• [THE PROBLEM]:
Retype the whole listing, please, keeping every line exact and dropping the pictures.

• [INPUT RECORDS]:
-- Begin --

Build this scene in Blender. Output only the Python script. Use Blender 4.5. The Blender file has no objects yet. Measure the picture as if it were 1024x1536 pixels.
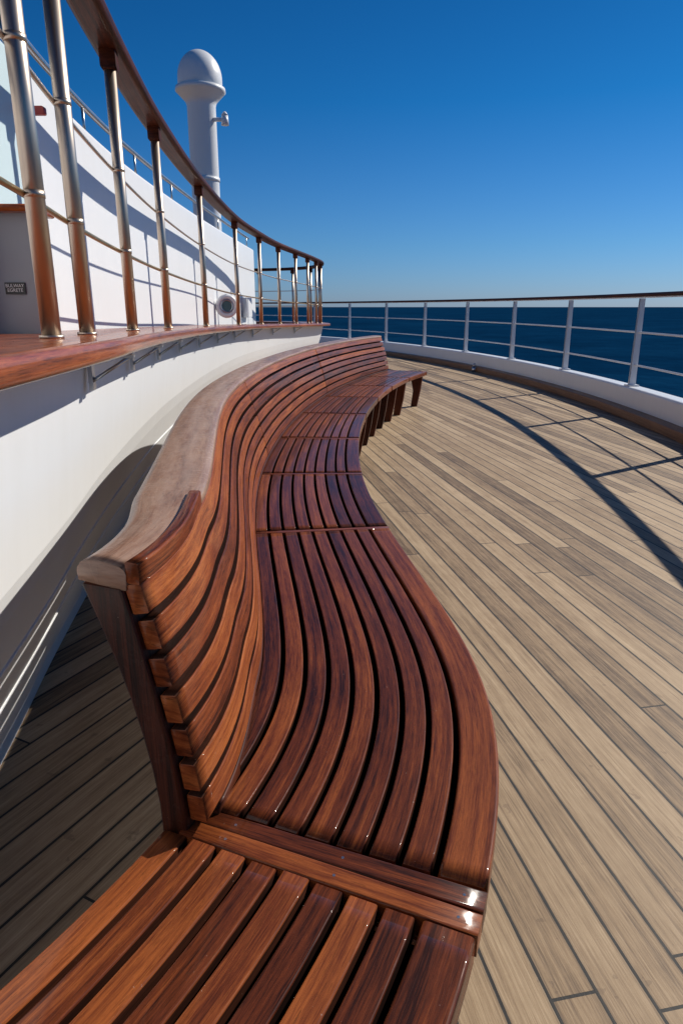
import bpy, math, random
import numpy as np
from mathutils import Vector
random.seed(4)
sc=bpy.context.scene
sc.view_settings.view_transform='Standard'; sc.view_settings.look='None'; sc.view_settings.exposure=0
R=math.radians
# ---------------------------------------------------------------- node helpers
class NT:
    def __init__(s,name):
        s.m=bpy.data.materials.new(name); s.m.use_nodes=True; s.t=s.m.node_tree; s.t.nodes.clear()
        s.out=s.n('ShaderNodeOutputMaterial'); s.b=s.n('ShaderNodeBsdfPrincipled'); s.l(s.b.outputs[0],s.out.inputs[0])
    def n(s,t,**k):
        x=s.t.nodes.new(t)
        for a,v in k.items(): setattr(x,a,v)
        return x
    def l(s,a,b): s.t.links.new(a,b)
    def put(s,sock,v):
        if hasattr(v,'node'): s.l(v,sock)
        else: sock.default_value=v
    def math(s,op,a,b=None,c=None,clamp=False):
        x=s.n('ShaderNodeMath',operation=op); x.use_clamp=clamp
        for i,v in enumerate((a,b,c)):
            if v is not None: s.put(x.inputs[i],v)
        return x.outputs[0]
    def comb(s,x,y,z):
        c=s.n('ShaderNodeCombineXYZ')
        for i,v in enumerate((x,y,z)): s.put(c.inputs[i],v)
        return c.outputs[0]
    def sep(s,v):
        c=s.n('ShaderNodeSeparateXYZ'); s.l(v,c.inputs[0]); return c.outputs
    def noise(s,vec,scale=1,detail=3,rough=.5,dist=0):
        x=s.n('ShaderNodeTexNoise'); s.l(vec,x.inputs['Vector'])
        x.inputs['Scale'].default_value=scale; x.inputs['Detail'].default_value=detail
        x.inputs['Roughness'].default_value=rough; x.inputs['Distortion'].default_value=dist
        return x.outputs['Fac']
    def ramp(s,f,stops):
        x=s.n('ShaderNodeValToRGB'); e=x.color_ramp.elements
        while len(e)<len(stops): e.new(.5)
        for i,(p,c) in enumerate(stops):
            e[i].position=p; e[i].color=(*c,1)
        s.l(f,x.inputs[0]); return x.outputs[0]
    def mix(s,f,a,b,mode='MIX'):
        x=s.n('ShaderNodeMix',data_type='RGBA',blend_type=mode)
        s.put(x.inputs[0],f)
        for i,v in ((6,a),(7,b)):
            if hasattr(v,'node'): s.l(v,x.inputs[i])
            else: x.inputs[i].default_value=(*v,1)
        return x.outputs[2]
    def bump(s,h,st,dist):
        x=s.n('ShaderNodeBump'); x.inputs['Strength'].default_value=st; x.inputs['Distance'].default_value=dist
        s.l(h,x.inputs['Height']); s.l(x.outputs[0],s.b.inputs['Normal'])
    def set(s,**k):
        for a,v in k.items():
            sock=s.b.inputs[a.replace('_',' ')]
            if hasattr(v,'node'): s.l(v,sock)
            elif isinstance(v,tuple): sock.default_value=(*v,1)
            else: sock.default_value=v
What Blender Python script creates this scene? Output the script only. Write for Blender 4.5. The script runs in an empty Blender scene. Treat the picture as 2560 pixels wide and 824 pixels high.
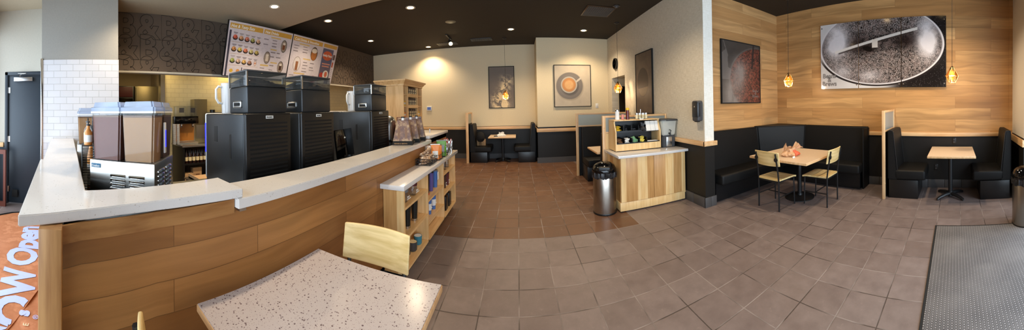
import bpy, bmesh, math, random
import numpy as np
from mathutils import Vector, Matrix
random.seed(7)
PI = math.pi
COL = bpy.context.scene.collection
H = 1.586

# ------------------------------------------------------------------ materials
def lin(c):
    return tuple((x/255/12.92 if x/255 <= .04045 else ((x/255+.055)/1.055)**2.4) for x in c)

class NT:
    def __init__(s, name):
        s.m = bpy.data.materials.new(name); s.m.use_nodes = True
        s.t = s.m.node_tree; s.b = s.t.nodes['Principled BSDF']
    def n(s, kind, **kw):
        nd = s.t.nodes.new(kind)
        for k, v in kw.items():
            if k in nd.inputs: nd.inputs[k].default_value = v
            else: setattr(nd, k, v)
        return nd
    def l(s, a, b): s.t.links.new(a, b)
    def mix(s, fac, a, b, mode='MIX'):
        nd = s.n('ShaderNodeMix', data_type='RGBA', blend_type=mode)
        for sock, v in ((nd.inputs[0], fac), (nd.inputs[6], a), (nd.inputs[7], b)):
            if hasattr(v, 'links') or isinstance(v, bpy.types.NodeSocket): s.l(v, sock)
            else: sock.default_value = (*v, 1) if isinstance(v, tuple) and len(v) == 3 else v
        return nd.outputs[2]
    def math(s, op, a, b=0.0, clamp=False):
        nd = s.n('ShaderNodeMath', operation=op); nd.use_clamp = clamp
        for i, v in enumerate((a, b)):
            if isinstance(v, bpy.types.NodeSocket): s.l(v, nd.inputs[i])
            else: nd.inputs[i].default_value = v
        return nd.outputs[0]
    def ramp(s, fac, stops):
        nd = s.n('ShaderNodeValToRGB'); e = nd.color_ramp.elements
        while len(e) < len(stops): e.new(.5)
        for i, (p, c) in enumerate(stops):
            e[i].position = p; e[i].color = (*c, 1) if len(c) == 3 else c
        s.l(fac, nd.inputs[0]); return nd.outputs[0]
    def bump(s, h, strength=.2, dist=.01):
        nd = s.n('ShaderNodeBump'); nd.inputs['Strength'].default_value = strength
        nd.inputs['Distance'].default_value = dist
        s.l(h, nd.inputs['Height']); s.l(nd.outputs[0], s.b.inputs['Normal'])
    def obj(s): return s.n('ShaderNodeTexCoord').outputs['Object']
    def xyz(s, v):
        nd = s.n('ShaderNodeSeparateXYZ'); s.l(v, nd.inputs[0]); return nd.outputs
    def comb(s, x, y, z=0.0):
        nd = s.n('ShaderNodeCombineXYZ')
        for i, v in enumerate((x, y, z)):
            if isinstance(v, bpy.types.NodeSocket): s.l(v, nd.inputs[i])
            else: nd.inputs[i].default_value = v
        return nd.outputs[0]
    def noise(s, v, scale=5, detail=3, rough=.5, w=None):
        nd = s.n('ShaderNodeTexNoise', noise_dimensions='4D' if w is not None else '3D')
        nd.inputs['Scale'].default_value = scale; nd.inputs['Detail'].default_value = detail
        nd.inputs['Roughness'].default_value = rough
        s.l(v, nd.inputs['Vector'])
        if w is not None: s.l(w, nd.inputs['W'])
        return nd.outputs[0]

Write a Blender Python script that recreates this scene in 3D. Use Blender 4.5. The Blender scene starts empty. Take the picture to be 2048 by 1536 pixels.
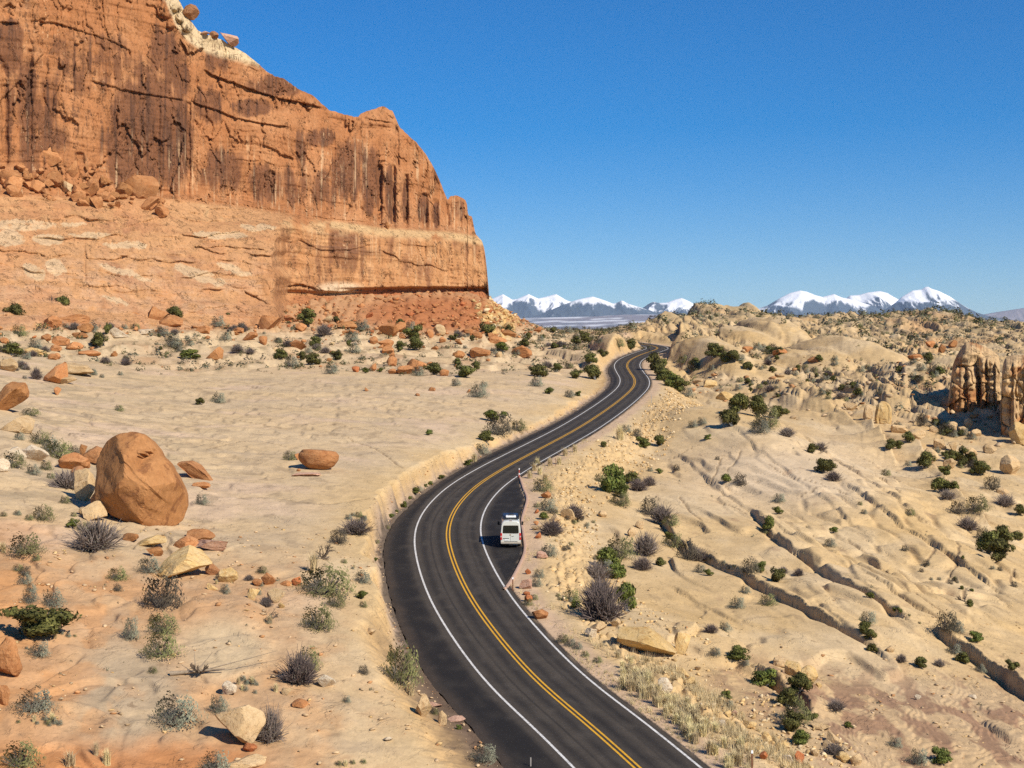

-- End --

• [WRITTEN REPLY]:
Build this scene in Blender. Output only the Python script. Use Blender 4.5. The Blender file has no objects yet. Measure the picture as if it were 1024x1536 pixels.
import bpy, math, random
import numpy as np
from mathutils import Vector
random.seed(4)
sc=bpy.context.scene
sc.view_settings.view_transform='Standard'; sc.view_settings.look='None'; sc.view_settings.exposure=0
R=math.radians
# ---------------------------------------------------------------- node helpers
class NT:
    def __init__(s,name):
        s.m=bpy.data.materials.new(name); s.m.use_nodes=True; s.t=s.m.node_tree; s.t.nodes.clear()
        s.out=s.n('ShaderNodeOutputMaterial'); s.b=s.n('ShaderNodeBsdfPrincipled'); s.l(s.b.outputs[0],s.out.inputs[0])
    def n(s,t,**k):
        x=s.t.nodes.new(t)
        for a,v in k.items(): setattr(x,a,v)
        return x
    def l(s,a,b): s.t.links.new(a,b)
    def put(s,sock,v):
        if hasattr(v,'node'): s.l(v,sock)
        else: sock.default_value=v
    def math(s,op,a,b=None,c=None,clamp=False):
        x=s.n('ShaderNodeMath',operation=op); x.use_clamp=clamp
        for i,v in enumerate((a,b,c)):
            if v is not None: s.put(x.inputs[i],v)
        return x.outputs[0]
    def comb(s,x,y,z):
        c=s.n('ShaderNodeCombineXYZ')
        for i,v in enumerate((x,y,z)): s.put(c.inputs[i],v)
        return c.outputs[0]
    def sep(s,v):
        c=s.n('ShaderNodeSeparateXYZ'); s.l(v,c.inputs[0]); return c.outputs
    def noise(s,vec,scale=1,detail=3,rough=.5,dist=0):
        x=s.n('ShaderNodeTexNoise'); s.l(vec,x.inputs['Vector'])
        x.inputs['Scale'].default_value=scale; x.inputs['Detail'].default_value=detail
        x.inputs['Roughness'].default_value=rough; x.inputs['Distortion'].default_value=dist
        return x.outputs['Fac']
    def ramp(s,f,stops):
        x=s.n('ShaderNodeValToRGB'); e=x.color_ramp.elements
        while len(e)<len(stops): e.new(.5)
        for i,(p,c) in enumerate(stops):
            e[i].position=p; e[i].color=(*c,1)
        s.l(f,x.inputs[0]); return x.outputs[0]
    def mix(s,f,a,b,mode='MIX'):
        x=s.n('ShaderNodeMix',data_type='RGBA',blend_type=mode)
        s.put(x.inputs[0],f)
        for i,v in ((6,a),(7,b)):
            if hasattr(v,'node'): s.l(v,x.inputs[i])
            else: x.inputs[i].default_value=(*v,1)
        return x.outputs[2]
    def bump(s,h,st,dist):
        x=s.n('ShaderNodeBump'); x.inputs['Strength'].default_value=st; x.inputs['Distance'].default_value=dist
        s.l(h,x.inputs['Height']); s.l(x.outputs[0],s.b.inputs['Normal'])
    def set(s,**k):
        for a,v in k.items():
            sock=s.b.inputs[a.replace('_',' ')]
            if hasattr(v,'node'): s.l(v,sock)
            elif isinstance(v,tuple): sock.default_value=(*v,1)
            else: sock.default_value=v
What Blender Python script creates this scene? Output the script only. Write for Blender 4.5. The script runs in an empty Blender scene. Treat the picture as 2560 pixels wide and 824 pixels high.
import bpy, bmesh, math, random
import numpy as np
from mathutils import Vector, Matrix
random.seed(7)
PI = math.pi
COL = bpy.context.scene.collection
H = 1.586

# ------------------------------------------------------------------ materials
def lin(c):
    return tuple((x/255/12.92 if x/255 <= .04045 else ((x/255+.055)/1.055)**2.4) for x in c)

class NT:
    def __init__(s, name):
        s.m = bpy.data.materials.new(name); s.m.use_nodes = True
        s.t = s.m.node_tree; s.b = s.t.nodes['Principled BSDF']
    def n(s, kind, **kw):
        nd = s.t.nodes.new(kind)
        for k, v in kw.items():
            if k in nd.inputs: nd.inputs[k].default_value = v
            else: setattr(nd, k, v)
        return nd
    def l(s, a, b): s.t.links.new(a, b)
    def mix(s, fac, a, b, mode='MIX'):
        nd = s.n('ShaderNodeMix', data_type='RGBA', blend_type=mode)
        for sock, v in ((nd.inputs[0], fac), (nd.inputs[6], a), (nd.inputs[7], b)):
            if hasattr(v, 'links') or isinstance(v, bpy.types.NodeSocket): s.l(v, sock)
            else: sock.default_value = (*v, 1) if isinstance(v, tuple) and len(v) == 3 else v
        return nd.outputs[2]
    def math(s, op, a, b=0.0, clamp=False):
        nd = s.n('ShaderNodeMath', operation=op); nd.use_clamp = clamp
        for i, v in enumerate((a, b)):
            if isinstance(v, bpy.types.NodeSocket): s.l(v, nd.inputs[i])
            else: nd.inputs[i].default_value = v
        return nd.outputs[0]
    def ramp(s, fac, stops):
        nd = s.n('ShaderNodeValToRGB'); e = nd.color_ramp.elements
        while len(e) < len(stops): e.new(.5)
        for i, (p, c) in enumerate(stops):
            e[i].position = p; e[i].color = (*c, 1) if len(c) == 3 else c
        s.l(fac, nd.inputs[0]); return nd.outputs[0]
    def bump(s, h, strength=.2, dist=.01):
        nd = s.n('ShaderNodeBump'); nd.inputs['Strength'].default_value = strength
        nd.inputs['Distance'].default_value = dist
        s.l(h, nd.inputs['Height']); s.l(nd.outputs[0], s.b.inputs['Normal'])
    def obj(s): return s.n('ShaderNodeTexCoord').outputs['Object']
    def xyz(s, v):
        nd = s.n('ShaderNodeSeparateXYZ'); s.l(v, nd.inputs[0]); return nd.outputs
    def comb(s, x, y, z=0.0):
        nd = s.n('ShaderNodeCombineXYZ')
        for i, v in enumerate((x, y, z)):
            if isinstance(v, bpy.types.NodeSocket): s.l(v, nd.inputs[i])
            else: nd.inputs[i].default_value = v
        return nd.outputs[0]
    def noise(s, v, scale=5, detail=3, rough=.5, w=None):
        nd = s.n('ShaderNodeTexNoise', noise_dimensions='4D' if w is not None else '3D')
        nd.inputs['Scale'].default_value = scale; nd.inputs['Detail'].default_value = detail
        nd.inputs['Roughness'].default_value = rough
        s.l(v, nd.inputs['Vector'])
        if w is not None: s.l(w, nd.inputs['W'])
        return nd.outputs[0]

Write a Blender Python script that recreates this scene in 3D. Use Blender 4.5. The Blender scene starts empty. Take the picture to be 2048 by 1536 pixels.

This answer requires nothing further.